GIVEN TASK → Below is a listing; reproduce each line of it exactly.
>> START
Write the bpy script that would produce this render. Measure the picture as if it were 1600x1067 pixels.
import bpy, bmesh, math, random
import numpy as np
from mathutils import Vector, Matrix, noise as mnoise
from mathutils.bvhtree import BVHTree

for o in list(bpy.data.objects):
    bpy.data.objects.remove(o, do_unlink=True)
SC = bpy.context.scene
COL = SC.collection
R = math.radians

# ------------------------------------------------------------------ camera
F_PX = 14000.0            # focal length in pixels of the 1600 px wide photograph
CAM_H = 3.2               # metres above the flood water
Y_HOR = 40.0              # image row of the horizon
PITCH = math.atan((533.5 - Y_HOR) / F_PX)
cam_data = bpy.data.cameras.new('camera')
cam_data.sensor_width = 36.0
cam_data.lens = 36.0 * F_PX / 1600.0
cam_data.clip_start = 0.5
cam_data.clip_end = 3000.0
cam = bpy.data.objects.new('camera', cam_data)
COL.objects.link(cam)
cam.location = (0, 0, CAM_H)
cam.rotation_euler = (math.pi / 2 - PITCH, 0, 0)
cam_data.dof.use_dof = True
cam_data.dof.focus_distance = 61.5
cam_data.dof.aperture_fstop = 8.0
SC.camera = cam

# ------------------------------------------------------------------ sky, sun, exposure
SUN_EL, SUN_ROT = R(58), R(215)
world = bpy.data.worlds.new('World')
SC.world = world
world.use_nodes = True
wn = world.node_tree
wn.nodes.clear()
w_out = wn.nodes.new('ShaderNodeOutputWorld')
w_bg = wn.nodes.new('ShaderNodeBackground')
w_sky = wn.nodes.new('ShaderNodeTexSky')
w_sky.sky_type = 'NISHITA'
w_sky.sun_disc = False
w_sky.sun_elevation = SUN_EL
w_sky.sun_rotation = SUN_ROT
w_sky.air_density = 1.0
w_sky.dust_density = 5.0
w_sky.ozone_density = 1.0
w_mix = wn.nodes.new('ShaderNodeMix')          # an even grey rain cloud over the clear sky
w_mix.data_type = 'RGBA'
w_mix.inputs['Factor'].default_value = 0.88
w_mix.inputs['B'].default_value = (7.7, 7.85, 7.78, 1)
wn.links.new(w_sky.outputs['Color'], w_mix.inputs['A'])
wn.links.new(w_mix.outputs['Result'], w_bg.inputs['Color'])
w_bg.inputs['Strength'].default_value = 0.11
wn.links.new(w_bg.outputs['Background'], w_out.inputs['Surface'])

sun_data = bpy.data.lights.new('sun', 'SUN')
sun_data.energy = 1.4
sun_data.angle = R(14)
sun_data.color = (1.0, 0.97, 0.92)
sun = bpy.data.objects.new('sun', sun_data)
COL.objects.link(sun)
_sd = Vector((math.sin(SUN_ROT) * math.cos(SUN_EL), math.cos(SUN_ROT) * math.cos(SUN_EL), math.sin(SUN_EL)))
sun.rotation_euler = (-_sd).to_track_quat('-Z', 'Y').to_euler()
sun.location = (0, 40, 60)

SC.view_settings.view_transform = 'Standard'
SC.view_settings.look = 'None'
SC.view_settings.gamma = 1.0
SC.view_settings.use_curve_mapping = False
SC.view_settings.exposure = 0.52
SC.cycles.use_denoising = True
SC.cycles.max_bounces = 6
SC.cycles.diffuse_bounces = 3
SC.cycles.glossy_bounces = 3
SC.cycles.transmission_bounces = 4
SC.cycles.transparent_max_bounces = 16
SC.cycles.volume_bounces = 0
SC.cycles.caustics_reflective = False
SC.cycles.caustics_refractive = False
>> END
PROBLEM SOLUTION →
Write the bpy script that would produce this render. Measure the picture as if it were 1600x1067 pixels.
import bpy, bmesh, math, random
import numpy as np
from mathutils import Vector, Matrix, noise as mnoise
from mathutils.bvhtree import BVHTree

for o in list(bpy.data.objects):
    bpy.data.objects.remove(o, do_unlink=True)
SC = bpy.context.scene
COL = SC.collection
R = math.radians

# ------------------------------------------------------------------ camera
F_PX = 14000.0            # focal length in pixels of the 1600 px wide photograph
CAM_H = 3.2               # metres above the flood water
Y_HOR = 40.0              # image row of the horizon
PITCH = math.atan((533.5 - Y_HOR) / F_PX)
cam_data = bpy.data.cameras.new('camera')
cam_data.sensor_width = 36.0
cam_data.lens = 36.0 * F_PX / 1600.0
cam_data.clip_start = 0.5
cam_data.clip_end = 3000.0
cam = bpy.data.objects.new('camera', cam_data)
COL.objects.link(cam)
cam.location = (0, 0, CAM_H)
cam.rotation_euler = (math.pi / 2 - PITCH, 0, 0)
cam_data.dof.use_dof = True
cam_data.dof.focus_distance = 61.5
cam_data.dof.aperture_fstop = 8.0
SC.camera = cam

# ------------------------------------------------------------------ sky, sun, exposure
SUN_EL, SUN_ROT = R(58), R(215)
world = bpy.data.worlds.new('World')
SC.world = world
world.use_nodes = True
wn = world.node_tree
wn.nodes.clear()
w_out = wn.nodes.new('ShaderNodeOutputWorld')
w_bg = wn.nodes.new('ShaderNodeBackground')
w_sky = wn.nodes.new('ShaderNodeTexSky')
w_sky.sky_type = 'NISHITA'
w_sky.sun_disc = False
w_sky.sun_elevation = SUN_EL
w_sky.sun_rotation = SUN_ROT
w_sky.air_density = 1.0
w_sky.dust_density = 5.0
w_sky.ozone_density = 1.0
w_mix = wn.nodes.new('ShaderNodeMix')          # an even grey rain cloud over the clear sky
w_mix.data_type = 'RGBA'
w_mix.inputs['Factor'].default_value = 0.88
w_mix.inputs['B'].default_value = (7.7, 7.85, 7.78, 1)
wn.links.new(w_sky.outputs['Color'], w_mix.inputs['A'])
wn.links.new(w_mix.outputs['Result'], w_bg.inputs['Color'])
w_bg.inputs['Strength'].default_value = 0.11
wn.links.new(w_bg.outputs['Background'], w_out.inputs['Surface'])

sun_data = bpy.data.lights.new('sun', 'SUN')
sun_data.energy = 1.4
sun_data.angle = R(14)
sun_data.color = (1.0, 0.97, 0.92)
sun = bpy.data.objects.new('sun', sun_data)
COL.objects.link(sun)
_sd = Vector((math.sin(SUN_ROT) * math.cos(SUN_EL), math.cos(SUN_ROT) * math.cos(SUN_EL), math.sin(SUN_EL)))
sun.rotation_euler = (-_sd).to_track_quat('-Z', 'Y').to_euler()
sun.location = (0, 40, 60)

SC.view_settings.view_transform = 'Standard'
SC.view_settings.look = 'None'
SC.view_settings.gamma = 1.0
SC.view_settings.use_curve_mapping = False
SC.view_settings.exposure = 0.52
SC.cycles.use_denoising = True
SC.cycles.max_bounces = 6
SC.cycles.diffuse_bounces = 3
SC.cycles.glossy_bounces = 3
SC.cycles.transmission_bounces = 4
SC.cycles.transparent_max_bounces = 16
SC.cycles.volume_bounces = 0
SC.cycles.caustics_reflective = False
SC.cycles.caustics_refractive = False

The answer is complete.